DANUSA — Eu ouço falar muito disso, mas não vejo tanto, sabe? Não sei onde elas andam, mas nos lugares aonde eu vou não vejo tanto. Eu transo muito bem com as bichas, mas com sapatão, não. Agora, eu aceito muito bem as pessoas como elas são e não me causa nenhum susto saber que alguém que eu conheço há anos virou o fio.


PLAYBOY — De qualquer maneira, a que você atribuiria essa onda de homossexualismo feminino?


DANUSA — Talvez tenha a ver com aquela história de fingimento de que nós já falamos. Talvez elas finjam menos entre elas, consigam conversar melhor. Pode ser também que, conhecendo o próprio corpo, elas achem melhor transar com uma pessoa que tenha o mesmo corpo. Além disso, entre elas não há aquela rivalidade macho-fêmea.


PLAYBOY — Deixando o sexo de fora, com quem você se dá melhor: com homem ou mulher?


DANUSA — Ah, mas, sem dúvida, me dou melhor com homem. Eu tenho algumas poucas amigas, mas, sei lá, mulher quer falar de roupa, de botão, e eu não quero falar disso. Eu prefiro saber o que aconteceu na Bolsa hoje, entendeu? Acho que eu tenho a cabeça um pouco masculina.


PLAYBOY — Você se sente atraída pelo homem que tem a cabeça um pouco feminina, como muitos hoje?


DANUSA — Claro, é bom que o homem tenha a cabeça um pouco feminina, porque compreende melhor a gente. Veja bem: um homem que tenha um pouco de cabeça feminina; que seja um pouco de esquerda, mas não demais, para não encher o saco; que seja um pouco de direita, para me levar a uma discoteca; que tenha viajado o suficiente, para eu não ter de explicar o que se come em Paris; que seja suficientemente esportivo para correr na praia comigo ou me levar ao Maracanã; que seja suficientemente elegante para me levar a uma festa de black-tie; que seja suficientemente porra-louca para ficar até 9 da manhã bebendo comigo; que seja suficientemente careta para poder encarar um tempo enorme deitado nesse sofá, comigo transando uma palavra cruzada enquanto ele lê um livro.
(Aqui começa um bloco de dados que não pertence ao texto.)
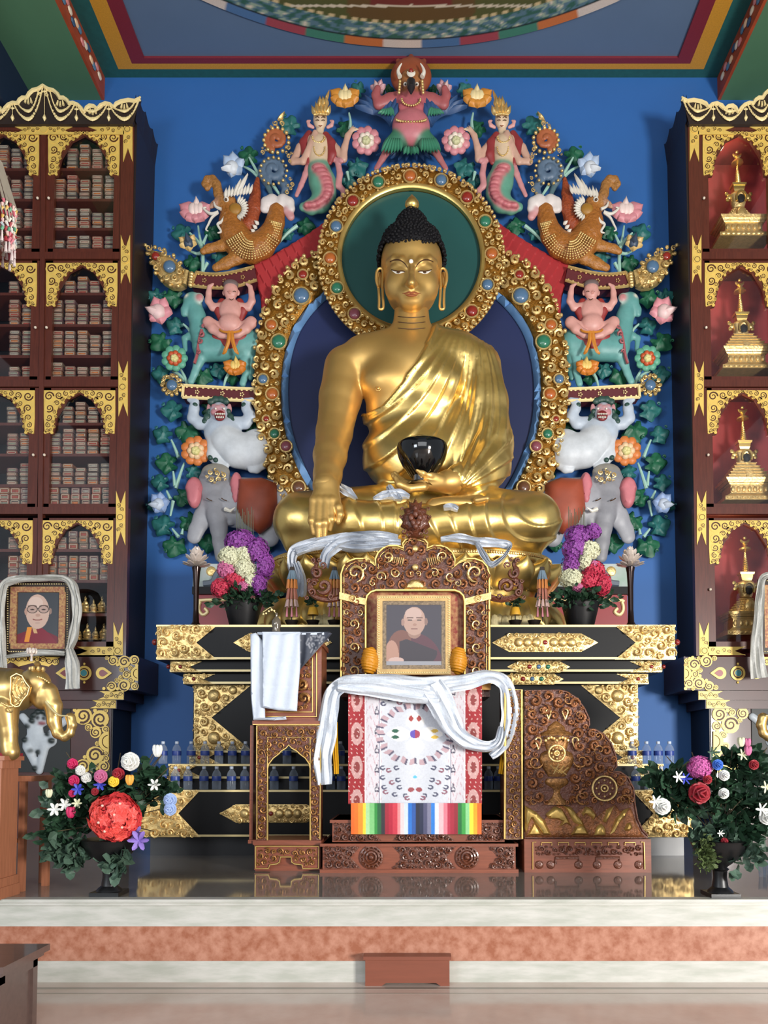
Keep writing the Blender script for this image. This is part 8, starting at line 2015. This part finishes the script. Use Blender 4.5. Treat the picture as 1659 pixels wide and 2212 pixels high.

Etc., etc. Esse homem não existe, entendeu? Não existe.


PLAYBOY — E então?


DANUSA — Bem, sabendo que esse homem não existe, você começa a ser mais tolerante e a pesar numa balança o que é mais importante. O que é mais importante: o cara que faz isso ou o cara que faz aquilo? E aí que você começa a dar um real valor às pessoas, de acordo com as suas necessidades do momento. Você se torna menos exigente e passa a transar melhor a sua vida.


PLAYBOY — Você definiu várias características que gostaria de encontrar num homem, mas não incluiu o sexo. Não é essa a imagem que as pessoas têm de você.


DANUSA — Realmente não. Mas essa é uma imagem errada que as pessoas têm de mim. Eu só começo a me interessar por uma pessoa a partir do momento em que a conheço bem. Nunca me aconteceu, por exemplo, estar na praia, passar um sujeito, eu pensar "Que bonito e gostoso", e partir para ele.


PLAYBOY — Nunca aconteceu nem você pensar?


DANUSA — Quer dizer, eu posso até ter pensado, mas isso ter despertado alguma coisa dentro de mim, nunca na vida. Pensar assim, "Eu queria dar para o Alain Delon", nunca, entendeu? Eu teria que, primeiro, conversar muito com ele, dar um clique na minha cabeça... Primeiro de tudo, a cabeça. Eu não sou muito ligada em sexo.


PLAYBOY — E por que há essa idéia de que você é tão ligada em sexo?


DANUSA — Não sei, por que será, hein? Quando penso no assunto, eu vejo que não sou. Pode ser — não sei, isto é uma hipótese — que, como eu passo muito tempo sem me interessar por homem nenhum, mas, quando me interesso, eu realmente me interesso... Talvez, fazendo uma média entre mim e as mulheres que se interessam o tempo todo, eu goste mais de sexo do que elas.